Eight short months after we unloaded our u-haul in Fort St. John we loaded our table and everything else we had accumulated over 8 months, like dishes and mugs and queen size mattresses, into another, bigger, u-haul and drove it to Vernon to begin our next adventure.  For our first anniversary my parents bought us the bench that went with our table.  Then after five years in Vernon we loaded our table and chairs and bench and all the other things we had accumulated, like a canopy bed frame, proper couch and coffee table, cribs and baby paraphernalia times two, into yet another u-haul and drove it here.  Which is a story in and of itself.  After 11 years of life with us our table has lived in 2 apartments, 1 townhouse, 1 rental house, 1 duplex and is now in our current home. 

Around that table we have played games, celebrated birthdays, milestones and anything else we could think of to celebrate.  We have made friends and created memories.  We have laughed late into the night and we have cried deep, chest-heaving, grief-filled sobs.  We have nursed three babies while trying to eat one-handed for the sake of getting to eat something hot - for once!  Those babies have grown into children who create artistic masterpieces - sometimes in permanent marker, sometimes in non-washable paint (why do they even sell non-washable paint for kids?)  These chairs have been dragged around to create the audience seats for a show, they have been stood on, knocked over and fallen off of.  There is gorilla glue holding together more than one chair back.  The varnish on the table top is worn from sun and constant scrubbing.  There is a knot in front of where Ava sits that has turned black and created an actual divot.

There’s a Johnny Cash song that I think about when I look at my table.  It’s about an old flag pole that’s leaned a little bit and a ragged old flag hanging on it.  This flag goes on quite a journey - with Washington across the Delaware, the Alamo, WW1, Korea, Vietnam, the list goes on.  It gets cut by swords and shot by muskets and cannons and is generally in pretty rough shape.  When I look at my table I think of my favourite line from that song “she’s getting threadbare and she’s wearing thin but she’s in good shape the shape she’s in.”

If I could take my design aesthetic of today back to United Furniture 11 years ago, I probably wouldn’t choose this table.

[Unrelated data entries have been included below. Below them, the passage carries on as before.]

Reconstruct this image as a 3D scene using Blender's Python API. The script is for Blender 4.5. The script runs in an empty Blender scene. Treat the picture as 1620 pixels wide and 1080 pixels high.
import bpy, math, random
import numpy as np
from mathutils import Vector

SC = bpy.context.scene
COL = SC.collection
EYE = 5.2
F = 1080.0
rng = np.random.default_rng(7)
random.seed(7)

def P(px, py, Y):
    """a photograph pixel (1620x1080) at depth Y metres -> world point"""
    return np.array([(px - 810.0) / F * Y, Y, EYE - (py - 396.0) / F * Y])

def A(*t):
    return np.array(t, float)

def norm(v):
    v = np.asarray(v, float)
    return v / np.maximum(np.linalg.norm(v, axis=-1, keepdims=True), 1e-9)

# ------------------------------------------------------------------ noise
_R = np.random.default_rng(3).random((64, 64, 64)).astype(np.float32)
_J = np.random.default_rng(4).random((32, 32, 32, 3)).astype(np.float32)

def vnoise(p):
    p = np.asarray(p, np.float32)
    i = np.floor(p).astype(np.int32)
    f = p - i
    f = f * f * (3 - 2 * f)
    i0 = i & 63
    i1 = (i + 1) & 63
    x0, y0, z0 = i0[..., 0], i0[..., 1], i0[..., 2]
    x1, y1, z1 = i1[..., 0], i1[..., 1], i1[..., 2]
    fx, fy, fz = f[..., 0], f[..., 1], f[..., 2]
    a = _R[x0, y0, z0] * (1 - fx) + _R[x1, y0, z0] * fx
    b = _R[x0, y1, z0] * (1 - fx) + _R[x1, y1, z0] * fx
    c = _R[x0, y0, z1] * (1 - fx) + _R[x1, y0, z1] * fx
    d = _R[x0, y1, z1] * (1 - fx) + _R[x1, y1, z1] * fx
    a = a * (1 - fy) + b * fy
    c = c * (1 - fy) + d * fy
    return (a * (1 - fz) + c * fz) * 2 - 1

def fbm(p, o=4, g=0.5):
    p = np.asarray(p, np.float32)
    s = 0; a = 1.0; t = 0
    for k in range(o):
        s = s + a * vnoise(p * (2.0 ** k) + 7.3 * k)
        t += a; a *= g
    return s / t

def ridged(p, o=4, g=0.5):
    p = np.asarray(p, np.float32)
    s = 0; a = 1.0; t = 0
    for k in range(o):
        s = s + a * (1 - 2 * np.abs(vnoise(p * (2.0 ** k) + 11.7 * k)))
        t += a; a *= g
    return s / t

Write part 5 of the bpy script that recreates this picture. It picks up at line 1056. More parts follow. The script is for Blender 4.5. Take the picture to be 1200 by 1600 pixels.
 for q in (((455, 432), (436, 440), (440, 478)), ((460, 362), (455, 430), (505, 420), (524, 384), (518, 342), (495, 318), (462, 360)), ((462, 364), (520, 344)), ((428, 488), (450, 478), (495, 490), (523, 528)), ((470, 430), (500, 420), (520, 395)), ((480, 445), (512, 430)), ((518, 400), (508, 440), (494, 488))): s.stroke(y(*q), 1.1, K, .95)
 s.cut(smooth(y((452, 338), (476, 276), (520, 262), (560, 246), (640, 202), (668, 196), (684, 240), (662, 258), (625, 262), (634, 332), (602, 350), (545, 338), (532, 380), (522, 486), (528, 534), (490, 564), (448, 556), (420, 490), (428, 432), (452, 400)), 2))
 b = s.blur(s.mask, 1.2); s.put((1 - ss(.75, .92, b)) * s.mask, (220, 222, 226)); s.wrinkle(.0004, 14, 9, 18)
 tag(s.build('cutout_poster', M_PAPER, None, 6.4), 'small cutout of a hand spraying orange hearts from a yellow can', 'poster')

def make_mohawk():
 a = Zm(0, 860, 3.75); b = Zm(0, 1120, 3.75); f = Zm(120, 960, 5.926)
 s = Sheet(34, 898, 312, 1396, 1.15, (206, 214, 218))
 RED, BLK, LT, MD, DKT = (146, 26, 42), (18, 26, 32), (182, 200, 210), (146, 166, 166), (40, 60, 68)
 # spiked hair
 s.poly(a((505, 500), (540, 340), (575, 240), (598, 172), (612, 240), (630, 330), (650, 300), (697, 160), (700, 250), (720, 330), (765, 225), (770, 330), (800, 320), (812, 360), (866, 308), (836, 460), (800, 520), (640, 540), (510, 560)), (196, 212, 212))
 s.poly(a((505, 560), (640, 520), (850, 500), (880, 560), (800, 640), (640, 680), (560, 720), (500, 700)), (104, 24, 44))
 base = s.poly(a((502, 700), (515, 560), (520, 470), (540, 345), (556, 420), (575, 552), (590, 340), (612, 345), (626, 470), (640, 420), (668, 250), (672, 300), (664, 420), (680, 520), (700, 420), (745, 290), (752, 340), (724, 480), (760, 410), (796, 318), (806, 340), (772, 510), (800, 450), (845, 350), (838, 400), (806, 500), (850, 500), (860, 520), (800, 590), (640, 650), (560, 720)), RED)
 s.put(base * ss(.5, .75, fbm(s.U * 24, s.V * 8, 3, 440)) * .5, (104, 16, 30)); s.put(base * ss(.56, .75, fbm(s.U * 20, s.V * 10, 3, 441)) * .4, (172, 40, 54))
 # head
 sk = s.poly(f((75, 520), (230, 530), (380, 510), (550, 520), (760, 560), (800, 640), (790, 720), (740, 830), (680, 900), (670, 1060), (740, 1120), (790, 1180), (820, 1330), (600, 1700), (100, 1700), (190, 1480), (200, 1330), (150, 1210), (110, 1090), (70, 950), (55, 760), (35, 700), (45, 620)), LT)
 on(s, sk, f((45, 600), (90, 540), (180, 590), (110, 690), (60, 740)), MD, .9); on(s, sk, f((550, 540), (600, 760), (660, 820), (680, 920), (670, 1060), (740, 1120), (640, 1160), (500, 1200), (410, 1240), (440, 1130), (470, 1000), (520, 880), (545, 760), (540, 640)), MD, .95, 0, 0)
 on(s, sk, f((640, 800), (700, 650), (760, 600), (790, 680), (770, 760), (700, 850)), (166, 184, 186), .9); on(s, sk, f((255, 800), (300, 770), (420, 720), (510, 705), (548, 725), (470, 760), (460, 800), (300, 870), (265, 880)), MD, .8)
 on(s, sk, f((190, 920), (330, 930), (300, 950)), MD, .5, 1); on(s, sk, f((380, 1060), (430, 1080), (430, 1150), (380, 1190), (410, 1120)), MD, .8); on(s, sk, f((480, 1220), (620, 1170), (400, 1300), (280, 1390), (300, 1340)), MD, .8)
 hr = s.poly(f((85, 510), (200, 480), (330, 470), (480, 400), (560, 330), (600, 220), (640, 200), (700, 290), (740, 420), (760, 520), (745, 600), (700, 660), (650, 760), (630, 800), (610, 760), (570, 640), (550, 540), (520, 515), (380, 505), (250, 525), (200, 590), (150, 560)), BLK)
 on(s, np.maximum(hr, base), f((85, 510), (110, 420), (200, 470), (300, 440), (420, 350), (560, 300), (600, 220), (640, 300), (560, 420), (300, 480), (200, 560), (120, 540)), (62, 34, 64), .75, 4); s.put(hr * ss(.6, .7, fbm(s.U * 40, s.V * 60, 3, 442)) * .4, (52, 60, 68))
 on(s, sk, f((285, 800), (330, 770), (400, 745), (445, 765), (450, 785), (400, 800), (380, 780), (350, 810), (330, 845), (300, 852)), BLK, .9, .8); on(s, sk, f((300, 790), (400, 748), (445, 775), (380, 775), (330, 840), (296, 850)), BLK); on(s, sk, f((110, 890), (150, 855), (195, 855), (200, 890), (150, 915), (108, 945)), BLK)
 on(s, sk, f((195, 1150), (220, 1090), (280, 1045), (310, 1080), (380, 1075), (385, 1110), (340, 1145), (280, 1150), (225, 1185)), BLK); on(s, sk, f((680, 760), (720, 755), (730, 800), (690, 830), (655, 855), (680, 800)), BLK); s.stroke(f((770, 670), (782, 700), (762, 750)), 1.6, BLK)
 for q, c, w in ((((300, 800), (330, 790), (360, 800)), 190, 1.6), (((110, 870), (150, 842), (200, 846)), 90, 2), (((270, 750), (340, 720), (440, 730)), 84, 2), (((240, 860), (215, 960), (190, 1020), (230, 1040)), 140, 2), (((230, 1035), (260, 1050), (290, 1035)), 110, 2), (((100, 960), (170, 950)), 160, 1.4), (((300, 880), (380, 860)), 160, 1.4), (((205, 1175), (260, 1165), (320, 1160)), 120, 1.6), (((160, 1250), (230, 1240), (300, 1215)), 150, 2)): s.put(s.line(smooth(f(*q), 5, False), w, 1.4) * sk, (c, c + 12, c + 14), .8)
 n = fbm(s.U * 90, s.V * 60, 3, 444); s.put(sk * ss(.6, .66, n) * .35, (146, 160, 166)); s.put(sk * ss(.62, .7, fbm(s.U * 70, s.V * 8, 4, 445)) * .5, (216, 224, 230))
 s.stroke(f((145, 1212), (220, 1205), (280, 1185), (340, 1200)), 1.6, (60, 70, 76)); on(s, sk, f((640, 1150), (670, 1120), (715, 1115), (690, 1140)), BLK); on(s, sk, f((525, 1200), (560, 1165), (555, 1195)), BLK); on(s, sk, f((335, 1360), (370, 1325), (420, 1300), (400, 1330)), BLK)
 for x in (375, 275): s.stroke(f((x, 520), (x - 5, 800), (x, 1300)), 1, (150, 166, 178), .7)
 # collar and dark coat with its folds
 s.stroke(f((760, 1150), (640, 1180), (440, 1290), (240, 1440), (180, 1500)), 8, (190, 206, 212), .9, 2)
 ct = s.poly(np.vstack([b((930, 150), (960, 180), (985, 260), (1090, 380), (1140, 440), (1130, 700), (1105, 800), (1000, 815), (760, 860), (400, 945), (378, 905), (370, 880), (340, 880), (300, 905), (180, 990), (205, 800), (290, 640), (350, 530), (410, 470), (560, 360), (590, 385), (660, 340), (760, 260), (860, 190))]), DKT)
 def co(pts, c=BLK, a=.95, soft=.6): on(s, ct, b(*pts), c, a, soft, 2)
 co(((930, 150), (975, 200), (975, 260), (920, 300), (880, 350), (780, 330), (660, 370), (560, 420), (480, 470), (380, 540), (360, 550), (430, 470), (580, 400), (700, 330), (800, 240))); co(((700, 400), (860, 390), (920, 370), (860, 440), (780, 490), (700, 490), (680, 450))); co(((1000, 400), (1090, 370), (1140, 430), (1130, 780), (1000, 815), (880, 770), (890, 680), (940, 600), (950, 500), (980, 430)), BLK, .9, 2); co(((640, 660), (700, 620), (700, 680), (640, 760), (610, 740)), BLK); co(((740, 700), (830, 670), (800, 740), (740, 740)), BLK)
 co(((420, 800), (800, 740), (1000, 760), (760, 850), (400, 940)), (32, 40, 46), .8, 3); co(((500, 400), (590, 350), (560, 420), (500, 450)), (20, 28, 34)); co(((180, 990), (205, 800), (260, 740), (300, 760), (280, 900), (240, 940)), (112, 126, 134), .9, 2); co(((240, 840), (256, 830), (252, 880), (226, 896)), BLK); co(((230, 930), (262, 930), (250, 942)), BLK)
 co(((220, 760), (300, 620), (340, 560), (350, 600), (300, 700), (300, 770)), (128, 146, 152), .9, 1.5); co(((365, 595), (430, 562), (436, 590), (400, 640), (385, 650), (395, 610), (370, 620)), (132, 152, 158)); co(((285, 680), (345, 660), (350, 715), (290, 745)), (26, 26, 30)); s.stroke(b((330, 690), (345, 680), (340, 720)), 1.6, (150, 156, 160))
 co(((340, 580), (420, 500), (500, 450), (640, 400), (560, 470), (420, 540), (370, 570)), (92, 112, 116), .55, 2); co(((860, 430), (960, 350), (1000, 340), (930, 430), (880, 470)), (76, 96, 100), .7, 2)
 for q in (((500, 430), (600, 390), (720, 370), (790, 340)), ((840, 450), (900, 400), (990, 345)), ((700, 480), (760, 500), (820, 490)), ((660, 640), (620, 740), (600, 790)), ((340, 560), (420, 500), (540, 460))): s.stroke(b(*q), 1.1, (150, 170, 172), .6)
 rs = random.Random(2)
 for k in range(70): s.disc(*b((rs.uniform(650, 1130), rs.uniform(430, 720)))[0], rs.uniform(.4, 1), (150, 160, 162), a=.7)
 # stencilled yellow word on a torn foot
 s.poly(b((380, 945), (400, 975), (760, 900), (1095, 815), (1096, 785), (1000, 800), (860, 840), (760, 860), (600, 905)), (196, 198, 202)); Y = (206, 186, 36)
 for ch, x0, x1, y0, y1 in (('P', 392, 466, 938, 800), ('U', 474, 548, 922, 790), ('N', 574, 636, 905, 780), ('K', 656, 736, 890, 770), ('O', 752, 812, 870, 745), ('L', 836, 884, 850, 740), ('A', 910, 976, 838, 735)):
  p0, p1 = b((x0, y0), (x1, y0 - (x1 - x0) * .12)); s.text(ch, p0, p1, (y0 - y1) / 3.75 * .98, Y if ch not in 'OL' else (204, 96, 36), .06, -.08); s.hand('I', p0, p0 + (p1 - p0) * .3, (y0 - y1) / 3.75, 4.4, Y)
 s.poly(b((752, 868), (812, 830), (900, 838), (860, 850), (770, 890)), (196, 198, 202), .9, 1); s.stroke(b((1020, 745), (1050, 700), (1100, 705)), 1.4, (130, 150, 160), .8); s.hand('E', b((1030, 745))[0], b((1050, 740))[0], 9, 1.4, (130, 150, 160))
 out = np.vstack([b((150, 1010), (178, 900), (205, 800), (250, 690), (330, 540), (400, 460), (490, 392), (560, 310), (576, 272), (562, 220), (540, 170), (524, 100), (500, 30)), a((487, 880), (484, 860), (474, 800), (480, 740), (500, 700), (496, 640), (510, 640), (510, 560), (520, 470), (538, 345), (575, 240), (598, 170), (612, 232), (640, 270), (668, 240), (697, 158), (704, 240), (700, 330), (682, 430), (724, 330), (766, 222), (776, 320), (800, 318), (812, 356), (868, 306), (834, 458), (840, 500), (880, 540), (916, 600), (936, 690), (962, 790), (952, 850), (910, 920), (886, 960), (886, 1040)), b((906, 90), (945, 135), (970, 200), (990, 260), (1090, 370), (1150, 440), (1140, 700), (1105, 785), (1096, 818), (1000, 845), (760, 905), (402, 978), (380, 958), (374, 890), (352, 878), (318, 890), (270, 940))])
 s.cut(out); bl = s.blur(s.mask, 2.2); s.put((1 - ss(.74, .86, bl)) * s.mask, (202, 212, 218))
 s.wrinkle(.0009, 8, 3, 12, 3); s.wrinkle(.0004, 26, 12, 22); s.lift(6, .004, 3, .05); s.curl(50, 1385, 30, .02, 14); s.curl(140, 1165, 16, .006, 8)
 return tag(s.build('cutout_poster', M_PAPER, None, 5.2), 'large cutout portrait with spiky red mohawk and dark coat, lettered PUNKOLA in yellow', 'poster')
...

It’s an orange-y oak colour for one thing which I do NOT love.  The chairs have no softness to inspire lingering (though we definitely do anyway), and it has no leaves.  Ideally I would love a table that could seat 10 or 12.  I know I could paint my table.  I could get different chairs for it.  I could scour kijiji for a fixer-upper replacement that seats more.  But you know what?  I love it the way it is.  When I look at my table I see our family history. I love the patina of worn varnish and permanent marker that has been achieved over our life together.  As is, this table really doesn’t go with my style now but it’s rubbed shoulders with us long enough that it’s no longer discordant; it works somehow.  And it wouldn’t feel like home without it.